== What you are asked to do ==
Take from the listing each line that has the string "pixels".

== Input material ==
'''

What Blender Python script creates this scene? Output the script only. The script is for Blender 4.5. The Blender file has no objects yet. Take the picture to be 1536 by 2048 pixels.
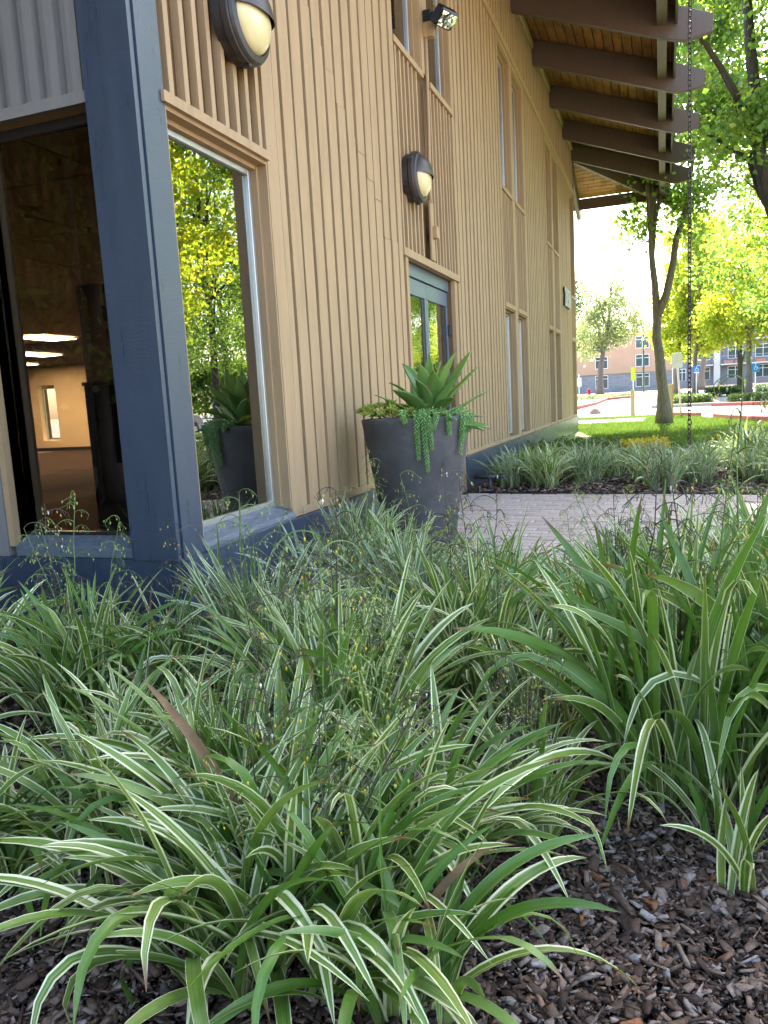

'''
'''

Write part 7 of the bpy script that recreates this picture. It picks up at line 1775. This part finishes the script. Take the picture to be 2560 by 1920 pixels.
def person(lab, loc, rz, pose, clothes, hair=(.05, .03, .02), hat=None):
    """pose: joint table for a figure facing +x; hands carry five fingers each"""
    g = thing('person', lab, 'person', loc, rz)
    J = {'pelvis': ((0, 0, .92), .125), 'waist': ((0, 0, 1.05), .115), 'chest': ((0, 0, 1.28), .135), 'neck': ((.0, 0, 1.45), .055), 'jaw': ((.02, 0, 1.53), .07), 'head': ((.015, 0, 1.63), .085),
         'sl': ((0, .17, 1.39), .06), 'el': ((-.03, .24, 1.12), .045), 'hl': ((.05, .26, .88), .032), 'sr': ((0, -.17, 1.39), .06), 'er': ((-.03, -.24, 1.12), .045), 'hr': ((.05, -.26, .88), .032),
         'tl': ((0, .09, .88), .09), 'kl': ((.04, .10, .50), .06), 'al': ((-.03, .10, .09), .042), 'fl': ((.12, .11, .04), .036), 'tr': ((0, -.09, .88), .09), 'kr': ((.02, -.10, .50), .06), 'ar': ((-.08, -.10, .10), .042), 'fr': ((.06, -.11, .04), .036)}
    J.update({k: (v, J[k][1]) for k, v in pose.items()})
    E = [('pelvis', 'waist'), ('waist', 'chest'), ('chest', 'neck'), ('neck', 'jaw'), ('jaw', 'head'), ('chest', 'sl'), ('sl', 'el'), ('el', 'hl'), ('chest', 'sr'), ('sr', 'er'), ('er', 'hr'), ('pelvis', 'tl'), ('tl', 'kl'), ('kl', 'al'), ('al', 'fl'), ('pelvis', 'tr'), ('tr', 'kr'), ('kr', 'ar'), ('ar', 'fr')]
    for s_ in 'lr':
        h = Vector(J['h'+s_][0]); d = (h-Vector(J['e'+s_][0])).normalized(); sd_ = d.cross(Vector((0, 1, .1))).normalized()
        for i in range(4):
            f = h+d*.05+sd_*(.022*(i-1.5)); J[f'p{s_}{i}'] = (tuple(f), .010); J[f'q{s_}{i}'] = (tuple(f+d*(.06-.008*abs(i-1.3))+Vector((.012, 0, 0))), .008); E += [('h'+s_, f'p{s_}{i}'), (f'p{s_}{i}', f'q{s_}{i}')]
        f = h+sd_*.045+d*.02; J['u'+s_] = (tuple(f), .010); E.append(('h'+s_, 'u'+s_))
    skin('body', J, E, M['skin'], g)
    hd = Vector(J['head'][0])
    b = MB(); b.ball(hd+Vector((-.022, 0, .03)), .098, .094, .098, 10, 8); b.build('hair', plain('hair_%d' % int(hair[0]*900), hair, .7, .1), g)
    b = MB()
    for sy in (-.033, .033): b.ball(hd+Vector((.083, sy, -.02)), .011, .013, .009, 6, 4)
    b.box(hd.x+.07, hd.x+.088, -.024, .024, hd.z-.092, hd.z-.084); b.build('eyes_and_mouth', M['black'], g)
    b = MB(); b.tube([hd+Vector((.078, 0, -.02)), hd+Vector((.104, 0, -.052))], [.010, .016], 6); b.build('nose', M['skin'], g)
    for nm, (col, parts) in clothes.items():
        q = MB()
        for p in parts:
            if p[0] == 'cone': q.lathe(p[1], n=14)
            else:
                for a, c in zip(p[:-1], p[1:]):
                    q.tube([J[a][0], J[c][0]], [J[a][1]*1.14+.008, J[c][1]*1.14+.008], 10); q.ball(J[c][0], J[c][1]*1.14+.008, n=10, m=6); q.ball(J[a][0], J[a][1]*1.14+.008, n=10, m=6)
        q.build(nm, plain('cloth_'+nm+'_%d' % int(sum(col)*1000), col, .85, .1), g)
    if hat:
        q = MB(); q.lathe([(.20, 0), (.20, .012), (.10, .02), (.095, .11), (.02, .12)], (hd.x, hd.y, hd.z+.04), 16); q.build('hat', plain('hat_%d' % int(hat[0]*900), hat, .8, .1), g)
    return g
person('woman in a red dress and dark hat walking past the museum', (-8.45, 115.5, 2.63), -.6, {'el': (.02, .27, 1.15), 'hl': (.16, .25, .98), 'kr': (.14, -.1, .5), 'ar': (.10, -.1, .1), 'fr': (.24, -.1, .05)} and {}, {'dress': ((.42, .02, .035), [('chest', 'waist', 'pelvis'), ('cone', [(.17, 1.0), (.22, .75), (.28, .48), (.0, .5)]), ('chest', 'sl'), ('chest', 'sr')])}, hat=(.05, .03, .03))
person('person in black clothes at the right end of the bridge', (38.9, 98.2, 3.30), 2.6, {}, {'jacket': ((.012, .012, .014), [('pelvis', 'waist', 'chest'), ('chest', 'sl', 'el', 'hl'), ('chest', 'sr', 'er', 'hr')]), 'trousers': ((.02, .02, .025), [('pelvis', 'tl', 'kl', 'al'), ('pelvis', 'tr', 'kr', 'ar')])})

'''

== Answer to the exercise ==
What Blender Python script creates this scene? Output the script only. The script is for Blender 4.5. The Blender file has no objects yet. Take the picture to be 1536 by 2048 pixels.
Write part 7 of the bpy script that recreates this picture. It picks up at line 1775. This part finishes the script. Take the picture to be 2560 by 1920 pixels.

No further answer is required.